The resolution to the question of whether evil can be healed is found in Doña Ines’s own acceptance of how the evil in her is stirred by him. First, she reframes what the church has taught her is evil – her desire to be consumed by the flames of passion. Don Juan has seduced her, deceived her, raped her, but it has touched something in her that is real. She is aware of its complexity, as her exquisite monologues make plain: it is base, it is exciting, it is passion, it is knowledge, and she will own it, and in fact will use the very awareness of its existence to purify herself and thus will not cause others pain by remaining ignorant to her own hidden agendas, as they have all burned away in the flame of her acceptance of what is. This proves more powerful to her than all her cloistered instructions in the church; in her conscious focus on herself, she provides the natural foil to the id that is Don Juan.

Whether Don Juan chose evil or embodied it, and thus could or could not actually be redeemed is irrelevant. The bigger point is that when we accept the totality of what a self contains, including the potential for evil, we are free to be in peace, such as was Doña Ines, who symbolizes this acceptance by making a pact with God to take Don Juan to heaven with her.

Contrast this with the souls left in Purgatory, unable to admit the truth of how they allowed themselves to be used by Don Juan, how they projected on to him what they could not own in themselves: self-righteous anger, arrogance, desire for autonomy, power over others. This only led to their suffering.

During a post-performance discussion with the audience, Lopez, winner of the 2016 Helen Hayes Award for Outstanding Play for his adaptation of Federico Garcia Lorca’s Yerma, which also premiered at GALA, characterized his interpretation as a feminist take on the original. Although the show does offer nuance to female characters left one-dimensional by Zorrilla, this is a deceptive claim, as the show does not hammer upon any overtly political themes. While it might be easy to draw parallels between GALA’s Don Juan Tenorio and current political figures, the intense pathos and sensitivity of the show offers us a chance to examine our own role in the evils we so often want to blame on others.
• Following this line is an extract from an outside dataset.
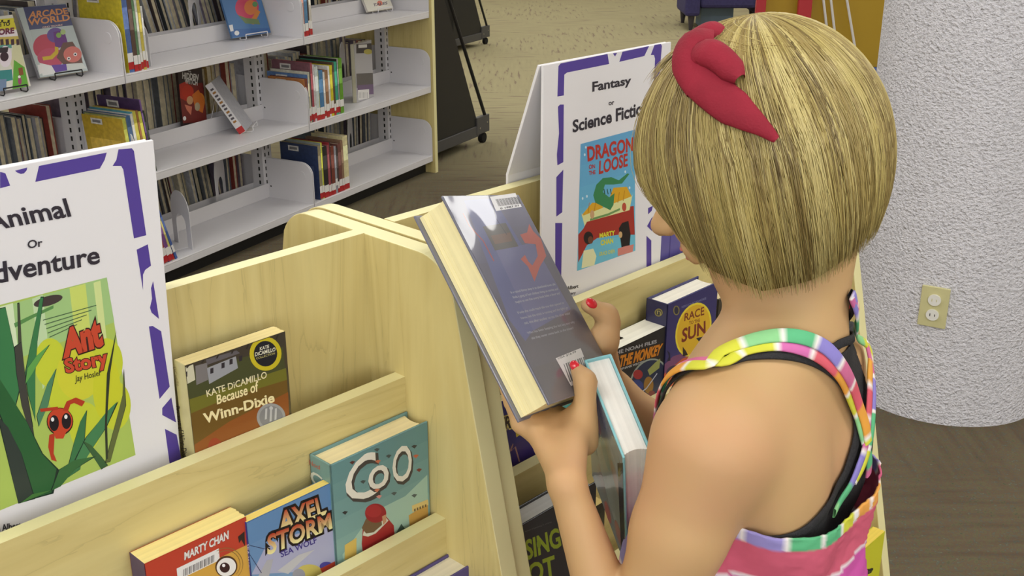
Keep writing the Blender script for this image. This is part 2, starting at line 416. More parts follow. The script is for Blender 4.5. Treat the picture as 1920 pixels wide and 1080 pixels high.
def fill(pr, c):
    w, h, t = pr.size; return pr.poly([(.0005, .0005), (w - .0005, .0005), (w - .0005, h - .0005), (.0005, h - .0005)], c, px=False)
def meas(px, py, v_): q = onplane(px, py, W(0, v_, 0), V) - D0; return q @ U, q[2]
# ---- Because of Winn-Dixie
bk, P, S = standing('paperback Because of Winn-Dixie leaning on the back board', meas(345, 670, .0405)[0], .0405, .110, .1965, .0205, (60, 50, 38), row=0, hard=False, spine_col=(210, 200, 140), pages=(238, 220, 160))
w, h, t = P.size
fill(P, (74, 62, 38))
P.grad([(0, h), (w, h), (w, h * .55), (0, h * .55)], (62, 56, 48), (84, 74, 48), px=False)
P.poly([(345, 700), (530, 650), (536, 700), (352, 760)], (70, 74, 44))
P.poly([(346, 752), (420, 728), (536, 690), (538, 712), (430, 745), (350, 778)], (110, 108, 40))
P.poly([(350, 778), (430, 745), (538, 712), (542, 776), (358, 855)], (108, 82, 34))
P.poly([(354, 838), (430, 790), (540, 735), (543, 800), (360, 858)], (138, 80, 34))
P.poly([(344, 690), (362, 683), (366, 712), (345, 722)], (200, 196, 170))
P.poly([(366, 686), (388, 680), (390, 712), (368, 722)], (120, 116, 116))
P.poly([(388, 690), (442, 668), (446, 690), (392, 720)], (150, 152, 158))
P.poly([(386, 674), (443, 657), (450, 662), (388, 684)], (96, 92, 96))
for x, y in ((394, 691), (415, 681), (430, 674), (448, 668), (345, 698)):
    P.poly([(x, y), (x + 6, y - 2), (x + 6, y + 8), (x, y + 10)], (48, 44, 50))
for i in range(7): P.line([(352 + 28 * i, 668 - 9 * i), (350 + 28 * i, 690 - 9 * i)], .002, (46, 42, 36))
P.disc((403, 838), 13, (150, 62, 36), 17); P.disc((408, 848), 8, (170, 110, 60), 10)
P.disc((497.5, 663), 30, (196, 180, 40), 32); P.disc((497.5, 663), 22, (30, 32, 40), 24)
P.text('KATE', [(487, 657), (504, 652), (504, 646), (487, 651)], (225, 222, 200), .02)
P.text('DiCAMILLO', [(478, 668), (516, 658), (516, 651), (478, 661)], (225, 222, 200), .02)
P.text('COLLECTION', [(480, 674), (515, 664), (515, 660), (480, 670)], (200, 190, 120))
P.text('KATE DiCAMILLO', [(388, 744), (500, 708), (499, 696), (386, 732)], (226, 216, 176), .012)
P.text('Because of', [(407, 758), (484, 733), (483, 714), (406, 741)], (236, 222, 170), .02)
P.text('Winn-Dixie', [(384, 794), (514, 753), (512, 736), (381, 776)], (236, 222, 170), .03)
P.disc((508, 782), 27, (150, 150, 150), 26); P.disc((508, 782), 22, (128, 128, 130), 21)
for dx, hh in ((-9, 22), (0, 30), (9, 24)): P.line([(508 + dx, 770 - hh * .2), (507 + dx, 775 + hh * .5)], .0024, (182, 182, 182))
P.disc((508, 765), 3.5, (186, 186, 186)); P.build('cover_print', bk)
S.text('Because of Winn-Dixie', [(329, 762), (343, 862), (353, 862), (337, 762)], (70, 60, 40), .02)
S.text('DiCamillo', [(325, 688), (332, 724), (337, 724), (330, 688)], (130, 112, 70)); S.build('spine_print', bk)
# ---- Coo
bk, P, S = standing('teal hardcover titled Coo beside the rack side panel', -.131, .0935, .130, .2175, .0345, (108, 146, 148), row=1, spine_col=(116, 152, 150), pages=(240, 226, 180), )
w, h, t = P.size
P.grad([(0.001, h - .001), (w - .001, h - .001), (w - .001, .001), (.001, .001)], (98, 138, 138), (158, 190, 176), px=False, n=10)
P.poly([(642, 1040), (700, 960), (760, 930), (801, 890), (803, 990), (645, 1060)], (160, 190, 172))
P.text('C', [(650, 946), (716, 932), (706, 846), (652, 876)], (70, 66, 62), .03, shear=.1)
P.text('C', [(647, 942), (712, 928), (702, 842), (650, 872)], (226, 222, 206), .008, shear=.1)
P.text('o', [(694, 926), (732, 912), (728, 870), (692, 886)], (70, 66, 62), .03)
P.text('o', [(692, 922), (730, 908), (726, 866), (690, 882)], (226, 222, 206), .008)
P.text('O', [(738, 912), (775, 900), (772, 832), (738, 850)], (70, 66, 62), .03)
P.text('O', [(736, 908), (773, 896), (770, 828), (736, 846)], (226, 222, 206), .008)
for x, y, c in ((660, 868, (90, 50, 44)), (708, 866, (190, 110, 80)), (779, 856, (190, 100, 70)), (706, 920, (200, 120, 90)), (785, 882, (120, 60, 50)), (776, 838, (60, 62, 60)), (706, 844, (70, 80, 78)), (728, 856, (70, 80, 78)), (680, 904, (70, 80, 78)), (710, 932, (210, 140, 130)), (776, 930, (80, 92, 88)), (738, 926, (80, 90, 88)), (646, 962, (50, 52, 50))):
    P.poly([(x - 5, y - 1), (x, y - 4), (x + 6, y - 3), (x + 1, y + 3)], c)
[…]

This show is a triumph, from its eerie lighting by Christopher Annas-Lee, unobtrusive set design by Giorgos Tsappas, to the quirky yet appropriate costuming of Jeffrey-Jay Peavy whose tongue-in-cheek choice to put Don Juan in a smoking jacket while prowling around his hell-like home was not lost on this reviewer. Carrasquillo and Lopez make a good team, drawing from the actors and the text everything there was in each, and yet not a sentence or a gesture too much.
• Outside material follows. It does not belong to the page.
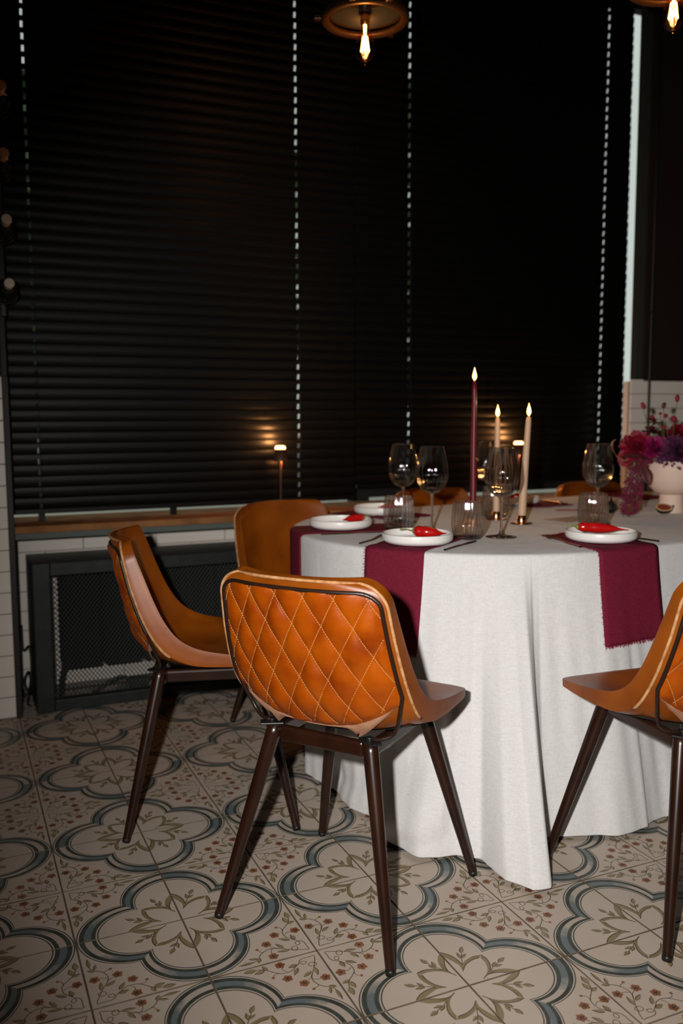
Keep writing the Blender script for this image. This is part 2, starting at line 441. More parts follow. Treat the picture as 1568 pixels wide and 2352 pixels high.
    brush([(1375, 368), (1345, 430), (1270, 486), (1170, 520)], [(1292, 386), (1230, 440), (1150, 496), (1040, 516)], 'o')
    brush([(1170, 520), (1262, 550), (1372, 618), (1428, 692)], [(1040, 516), (1170, 546), (1282, 602), (1362, 672)], 'i')
    brush([(1428, 692), (1360, 728), (1262, 746), (1110, 740)], [(1362, 682), (1255, 712), (1100, 714), (930, 665)], 'o')
    brush([(1110, 740), (1166, 820), (1190, 900), (1172, 985)], [(930, 665), (1024, 712), (1082, 792), (1106, 915)], 'i')
    for st, lv in (([(1175, 522), (1310, 526), (1425, 536)], [((1300, 525), (1412, 498), .034), ((1310, 529), (1408, 570), .030), ((1420, 532), (1555, 550), .044)]),
                   ([(1115, 742), (1200, 772), (1312, 826)], [((1188, 764), (1304, 800), .034), ((1198, 778), (1262, 852), .034), ((1308, 824), (1420, 888), .044)])):
        stroke(T2(st), .0085, 'p_stem', 2)
        for a, b_, w in lv: leaf(tc2(*a), tc2(*b_), w)
    # vines in the flower corner (traced in the photograph's own perspective, then flattened)
    T = lambda L: [tc_(*p) for p in L]
    def loop(cx, cy, r): return [(cx + r * math.cos(a * PI / 6), cy + r * math.sin(a * PI / 6) * .75) for a in range(13)]
    stroke(catmull(T([(1495, 705), (1472, 682), (1452, 652), (1420, 634), (1378, 632), (1335, 618), (1290, 605), (1262, 580), (1251, 550), (1268, 520), (1292, 490), (1308, 462), (1304, 430), (1292, 395)]), 34), .0085, 'p_stem', 2)
    stroke(catmull(T([(1490, 708), (1430, 713), (1385, 712), (1310, 712), (1240, 706), (1170, 706), (1120, 720), (1080, 745), (1056, 772), (1042, 805), (1000, 835), (955, 850)]), 30), .0085, 'p_stem', 2)
    stroke(T(loop(1390, 655, 21)), .0075, 'p_stem', 2); stroke(T(loop(1365, 703, 28)), .0075, 'p_stem', 2)
    for st in ([(1275, 580), (1295, 560), (1335, 548)], [(1258, 545), (1235, 520), (1200, 517)], [(1165, 706), (1155, 735), (1170, 765)], [(1090, 740), (1065, 742), (1035, 722)], [(1230, 705), (1180, 700), (1130, 680)]):
        stroke(catmull(T(st), 7), .0065, 'p_stem', 2)
    for a, b, w in (((1310, 430), (1275, 378), .055), ((1300, 470), (1255, 428), .050), ((1300, 485), (1355, 458), .040), ((1370, 622), (1325, 582), .045), ((1320, 628), (1222, 616), .040),
                    ((1270, 698), (1195, 664), .040), ((1318, 715), (1212, 736), .036), ((1045, 795), (1042, 838), .045), ((1035, 800), (955, 808), .030), ((1000, 832), (865, 872), .032)):
        leaf(tc_(*a), tc_(*b), w)
    for k, c in enumerate(((1362, 540), (1182, 586), (1110, 670), (1178, 776))): flower(tc_(*c), .047, k * .5)
    for c in ((1196, 517), (1028, 720)): disc(tc_(*c), .016, 'p_flower', 4, 7)
    me = bpy.data.meshes.new('tile'); me.from_pydata(mb.v, [], mb.f)
    for n in TMATS: me.materials.append(M[n])
    me.polygons.foreach_set('material_index', mb.m)
    at = me.attributes.new('paint', 'FLOAT', 'POINT')
    for i, v in paint.items(): at.data[i].value = v
    me.update(); return me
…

GALA Theatre deserves credit for the quality productions it provides the Washington, D.C. community. In a comfortable and intimate setting, it offers Washington, DC-theater goers access to international professionals at the height of their careers, including those such as Lastra, who is well-regarded for his film and television work in his native Spain. Similarly, GALA shows offer opportunities to be thrilled by up-and-coming talent such as Dominguez del Corral, whose graceful portrayal of Doña Ines gave this show its wings. GALA Theatre’s Don Juan Tenorio is not one to miss.

Running Time: Two hours and 15 minutes, with one intermission.